PROBLEM DETAILS -
What lies from the line containing "tree('broad_tree', 'dark background tree behind the rear" through the line containing "of the picture'][i]"? Print exactly those lines, with both ends, and no others.
******
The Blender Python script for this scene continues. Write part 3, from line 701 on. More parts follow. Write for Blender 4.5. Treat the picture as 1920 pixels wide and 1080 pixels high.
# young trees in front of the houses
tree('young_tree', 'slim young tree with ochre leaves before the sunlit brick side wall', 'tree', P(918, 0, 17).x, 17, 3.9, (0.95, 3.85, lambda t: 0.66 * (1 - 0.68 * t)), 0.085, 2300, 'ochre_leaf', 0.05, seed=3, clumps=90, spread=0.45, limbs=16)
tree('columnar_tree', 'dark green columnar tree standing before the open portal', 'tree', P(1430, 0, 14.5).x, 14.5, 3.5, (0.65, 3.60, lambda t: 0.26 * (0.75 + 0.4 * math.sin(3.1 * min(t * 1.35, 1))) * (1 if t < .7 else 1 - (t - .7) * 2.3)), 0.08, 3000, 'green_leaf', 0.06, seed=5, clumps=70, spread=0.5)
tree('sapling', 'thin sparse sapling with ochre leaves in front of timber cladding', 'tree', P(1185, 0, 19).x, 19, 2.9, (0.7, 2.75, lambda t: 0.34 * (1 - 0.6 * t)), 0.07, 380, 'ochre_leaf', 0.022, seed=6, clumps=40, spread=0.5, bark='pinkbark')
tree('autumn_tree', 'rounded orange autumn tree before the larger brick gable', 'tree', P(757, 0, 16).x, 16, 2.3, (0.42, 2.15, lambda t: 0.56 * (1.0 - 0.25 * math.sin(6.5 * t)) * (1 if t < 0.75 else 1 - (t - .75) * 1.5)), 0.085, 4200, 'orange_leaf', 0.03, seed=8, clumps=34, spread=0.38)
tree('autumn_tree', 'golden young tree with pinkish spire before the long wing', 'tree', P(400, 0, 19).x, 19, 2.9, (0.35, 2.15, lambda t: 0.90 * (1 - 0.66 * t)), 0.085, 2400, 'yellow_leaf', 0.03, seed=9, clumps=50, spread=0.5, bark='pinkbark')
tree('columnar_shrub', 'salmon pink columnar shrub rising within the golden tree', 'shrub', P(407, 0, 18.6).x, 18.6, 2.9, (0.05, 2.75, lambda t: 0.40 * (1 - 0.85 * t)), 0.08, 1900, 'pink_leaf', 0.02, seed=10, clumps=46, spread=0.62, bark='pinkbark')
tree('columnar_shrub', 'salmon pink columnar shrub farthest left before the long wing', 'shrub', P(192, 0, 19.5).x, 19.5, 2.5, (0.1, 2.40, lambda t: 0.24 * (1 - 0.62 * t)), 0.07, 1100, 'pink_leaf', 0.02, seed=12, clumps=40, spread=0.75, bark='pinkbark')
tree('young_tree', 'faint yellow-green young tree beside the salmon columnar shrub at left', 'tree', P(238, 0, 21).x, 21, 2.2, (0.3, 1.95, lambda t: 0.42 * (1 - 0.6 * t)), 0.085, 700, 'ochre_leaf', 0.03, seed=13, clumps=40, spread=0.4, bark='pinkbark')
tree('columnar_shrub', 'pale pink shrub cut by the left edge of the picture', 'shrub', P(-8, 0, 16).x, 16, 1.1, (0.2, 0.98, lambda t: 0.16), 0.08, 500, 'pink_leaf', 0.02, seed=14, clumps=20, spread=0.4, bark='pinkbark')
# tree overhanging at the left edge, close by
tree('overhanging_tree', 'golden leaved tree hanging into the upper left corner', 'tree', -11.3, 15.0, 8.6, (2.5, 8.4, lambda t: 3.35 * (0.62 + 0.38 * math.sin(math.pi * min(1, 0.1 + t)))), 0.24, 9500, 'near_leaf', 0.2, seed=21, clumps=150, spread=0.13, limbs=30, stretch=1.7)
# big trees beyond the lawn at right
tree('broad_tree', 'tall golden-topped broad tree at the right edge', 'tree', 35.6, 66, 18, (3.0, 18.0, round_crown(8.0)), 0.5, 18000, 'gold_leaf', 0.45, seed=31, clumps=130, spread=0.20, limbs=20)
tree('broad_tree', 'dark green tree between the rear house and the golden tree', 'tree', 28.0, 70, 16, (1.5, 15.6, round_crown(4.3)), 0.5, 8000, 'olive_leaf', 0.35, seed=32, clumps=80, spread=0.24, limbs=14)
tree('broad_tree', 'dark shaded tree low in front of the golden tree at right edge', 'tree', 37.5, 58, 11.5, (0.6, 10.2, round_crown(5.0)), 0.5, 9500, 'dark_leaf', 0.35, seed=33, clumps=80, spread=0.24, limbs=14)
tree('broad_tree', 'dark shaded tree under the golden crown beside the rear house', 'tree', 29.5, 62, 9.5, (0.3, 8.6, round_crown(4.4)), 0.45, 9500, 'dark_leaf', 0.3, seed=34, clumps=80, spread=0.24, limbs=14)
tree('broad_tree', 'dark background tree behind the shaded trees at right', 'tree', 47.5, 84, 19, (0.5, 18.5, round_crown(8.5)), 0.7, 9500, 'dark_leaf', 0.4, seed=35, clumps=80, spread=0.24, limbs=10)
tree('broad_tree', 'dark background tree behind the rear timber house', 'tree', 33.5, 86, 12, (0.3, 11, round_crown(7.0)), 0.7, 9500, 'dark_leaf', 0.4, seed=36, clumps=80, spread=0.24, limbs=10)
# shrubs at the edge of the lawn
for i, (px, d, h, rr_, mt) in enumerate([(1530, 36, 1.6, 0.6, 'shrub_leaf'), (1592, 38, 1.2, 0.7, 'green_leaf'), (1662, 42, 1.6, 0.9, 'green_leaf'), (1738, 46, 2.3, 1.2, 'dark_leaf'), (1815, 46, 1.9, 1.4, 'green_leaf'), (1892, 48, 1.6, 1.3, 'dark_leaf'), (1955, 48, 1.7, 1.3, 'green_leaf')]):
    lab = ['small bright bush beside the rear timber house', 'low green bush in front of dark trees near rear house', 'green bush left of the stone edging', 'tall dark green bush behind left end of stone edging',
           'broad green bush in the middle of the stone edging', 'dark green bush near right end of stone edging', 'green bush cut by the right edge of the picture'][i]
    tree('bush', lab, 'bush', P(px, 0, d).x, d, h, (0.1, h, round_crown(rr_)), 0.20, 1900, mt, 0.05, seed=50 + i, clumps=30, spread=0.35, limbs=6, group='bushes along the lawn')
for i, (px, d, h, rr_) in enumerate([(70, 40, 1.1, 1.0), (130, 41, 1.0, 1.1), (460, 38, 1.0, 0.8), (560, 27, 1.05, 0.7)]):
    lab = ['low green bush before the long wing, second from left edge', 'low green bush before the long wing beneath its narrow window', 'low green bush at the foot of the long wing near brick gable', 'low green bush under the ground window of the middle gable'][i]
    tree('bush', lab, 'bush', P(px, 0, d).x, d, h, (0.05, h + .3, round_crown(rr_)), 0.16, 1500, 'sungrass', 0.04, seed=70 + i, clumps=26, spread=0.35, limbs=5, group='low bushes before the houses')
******
REPLY -
tree('broad_tree', 'dark background tree behind the rear timber house', 'tree', 33.5, 86, 12, (0.3, 11, round_crown(7.0)), 0.7, 9500, 'dark_leaf', 0.4, seed=36, clumps=80, spread=0.24, limbs=10)
# shrubs at the edge of the lawn
for i, (px, d, h, rr_, mt) in enumerate([(1530, 36, 1.6, 0.6, 'shrub_leaf'), (1592, 38, 1.2, 0.7, 'green_leaf'), (1662, 42, 1.6, 0.9, 'green_leaf'), (1738, 46, 2.3, 1.2, 'dark_leaf'), (1815, 46, 1.9, 1.4, 'green_leaf'), (1892, 48, 1.6, 1.3, 'dark_leaf'), (1955, 48, 1.7, 1.3, 'green_leaf')]):
    lab = ['small bright bush beside the rear timber house', 'low green bush in front of dark trees near rear house', 'green bush left of the stone edging', 'tall dark green bush behind left end of stone edging',
           'broad green bush in the middle of the stone edging', 'dark green bush near right end of stone edging', 'green bush cut by the right edge of the picture'][i]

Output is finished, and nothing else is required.